THE REQUEST => Reproduce all the lines below exactly and omit the images.

INFORMATION PROVIDED =>

____

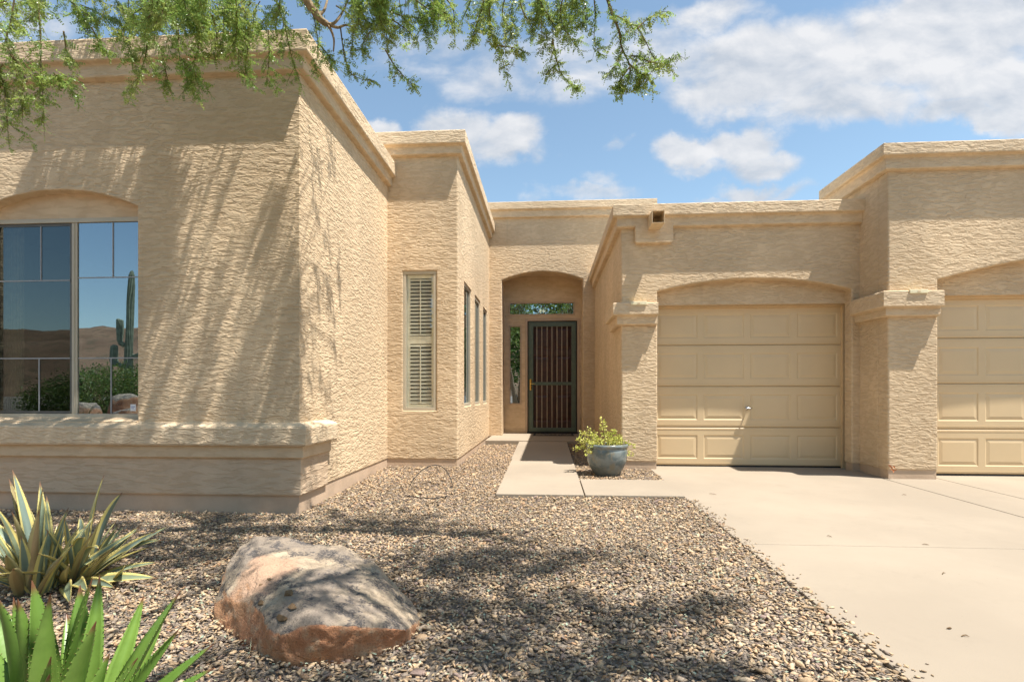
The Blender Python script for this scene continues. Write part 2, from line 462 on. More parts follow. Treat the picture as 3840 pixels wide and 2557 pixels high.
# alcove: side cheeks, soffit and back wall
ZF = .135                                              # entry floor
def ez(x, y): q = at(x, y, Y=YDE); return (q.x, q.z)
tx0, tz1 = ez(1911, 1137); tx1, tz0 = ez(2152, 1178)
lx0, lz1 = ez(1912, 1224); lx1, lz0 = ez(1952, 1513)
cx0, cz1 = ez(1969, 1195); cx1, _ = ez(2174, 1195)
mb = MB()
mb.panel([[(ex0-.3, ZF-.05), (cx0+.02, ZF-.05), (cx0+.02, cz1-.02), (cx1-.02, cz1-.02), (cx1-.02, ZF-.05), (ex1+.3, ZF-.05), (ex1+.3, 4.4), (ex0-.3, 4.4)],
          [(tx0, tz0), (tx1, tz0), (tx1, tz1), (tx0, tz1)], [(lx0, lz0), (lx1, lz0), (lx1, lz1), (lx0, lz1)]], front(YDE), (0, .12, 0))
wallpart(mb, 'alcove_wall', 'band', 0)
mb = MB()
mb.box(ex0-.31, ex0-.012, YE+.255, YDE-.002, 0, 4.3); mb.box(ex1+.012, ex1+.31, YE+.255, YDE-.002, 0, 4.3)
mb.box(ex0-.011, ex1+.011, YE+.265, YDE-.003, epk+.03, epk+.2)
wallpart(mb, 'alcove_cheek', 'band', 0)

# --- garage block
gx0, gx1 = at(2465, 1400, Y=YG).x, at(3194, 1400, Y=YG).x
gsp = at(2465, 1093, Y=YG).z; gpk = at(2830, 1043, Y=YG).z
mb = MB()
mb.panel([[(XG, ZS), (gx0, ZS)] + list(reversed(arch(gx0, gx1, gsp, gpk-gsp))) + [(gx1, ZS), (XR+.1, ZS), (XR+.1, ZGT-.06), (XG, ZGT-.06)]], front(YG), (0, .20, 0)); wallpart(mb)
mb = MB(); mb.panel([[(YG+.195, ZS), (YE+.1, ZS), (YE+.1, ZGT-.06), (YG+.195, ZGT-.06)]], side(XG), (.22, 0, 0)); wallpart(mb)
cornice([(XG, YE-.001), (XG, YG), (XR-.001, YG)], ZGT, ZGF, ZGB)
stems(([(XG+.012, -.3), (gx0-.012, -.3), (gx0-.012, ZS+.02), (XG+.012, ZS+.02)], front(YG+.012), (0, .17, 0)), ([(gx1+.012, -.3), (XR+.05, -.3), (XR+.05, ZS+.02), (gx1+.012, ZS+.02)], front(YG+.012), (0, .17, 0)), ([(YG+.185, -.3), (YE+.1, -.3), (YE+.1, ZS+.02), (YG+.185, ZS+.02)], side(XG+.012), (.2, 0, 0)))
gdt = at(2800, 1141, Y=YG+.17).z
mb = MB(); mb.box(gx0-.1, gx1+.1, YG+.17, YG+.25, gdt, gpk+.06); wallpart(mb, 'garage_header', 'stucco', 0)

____

WRITTEN SOLUTION =>
The Blender Python script for this scene continues. Write part 2, from line 462 on. More parts follow. Treat the picture as 3840 pixels wide and 2557 pixels high.
# alcove: side cheeks, soffit and back wall
ZF = .135                                              # entry floor
def ez(x, y): q = at(x, y, Y=YDE); return (q.x, q.z)
tx0, tz1 = ez(1911, 1137); tx1, tz0 = ez(2152, 1178)
lx0, lz1 = ez(1912, 1224); lx1, lz0 = ez(1952, 1513)
cx0, cz1 = ez(1969, 1195); cx1, _ = ez(2174, 1195)
mb = MB()
mb.panel([[(ex0-.3, ZF-.05), (cx0+.02, ZF-.05), (cx0+.02, cz1-.02), (cx1-.02, cz1-.02), (cx1-.02, ZF-.05), (ex1+.3, ZF-.05), (ex1+.3, 4.4), (ex0-.3, 4.4)],
          [(tx0, tz0), (tx1, tz0), (tx1, tz1), (tx0, tz1)], [(lx0, lz0), (lx1, lz0), (lx1, lz1), (lx0, lz1)]], front(YDE), (0, .12, 0))
wallpart(mb, 'alcove_wall', 'band', 0)
mb = MB()
mb.box(ex0-.31, ex0-.012, YE+.255, YDE-.002, 0, 4.3); mb.box(ex1+.012, ex1+.31, YE+.255, YDE-.002, 0, 4.3)
mb.box(ex0-.011, ex1+.011, YE+.265, YDE-.003, epk+.03, epk+.2)
wallpart(mb, 'alcove_cheek', 'band', 0)

# --- garage block
gx0, gx1 = at(2465, 1400, Y=YG).x, at(3194, 1400, Y=YG).x
gsp = at(2465, 1093, Y=YG).z; gpk = at(2830, 1043, Y=YG).z
mb = MB()
mb.panel([[(XG, ZS), (gx0, ZS)] + list(reversed(arch(gx0, gx1, gsp, gpk-gsp))) + [(gx1, ZS), (XR+.1, ZS), (XR+.1, ZGT-.06), (XG, ZGT-.06)]], front(YG), (0, .20, 0)); wallpart(mb)
mb = MB(); mb.panel([[(YG+.195, ZS), (YE+.1, ZS), (YE+.1, ZGT-.06), (YG+.195, ZGT-.06)]], side(XG), (.22, 0, 0)); wallpart(mb)
cornice([(XG, YE-.001), (XG, YG), (XR-.001, YG)], ZGT, ZGF, ZGB)
stems(([(XG+.012, -.3), (gx0-.012, -.3), (gx0-.012, ZS+.02), (XG+.012, ZS+.02)], front(YG+.012), (0, .17, 0)), ([(gx1+.012, -.3), (XR+.05, -.3), (XR+.05, ZS+.02), (gx1+.012, ZS+.02)], front(YG+.012), (0, .17, 0)), ([(YG+.185, -.3), (YE+.1, -.3), (YE+.1, ZS+.02), (YG+.185, ZS+.02)], side(XG+.012), (.2, 0, 0)))
gdt = at(2800, 1141, Y=YG+.17).z
mb = MB(); mb.box(gx0-.1, gx1+.1, YG+.17, YG+.25, gdt, gpk+.06); wallpart(mb, 'garage_header', 'stucco', 0)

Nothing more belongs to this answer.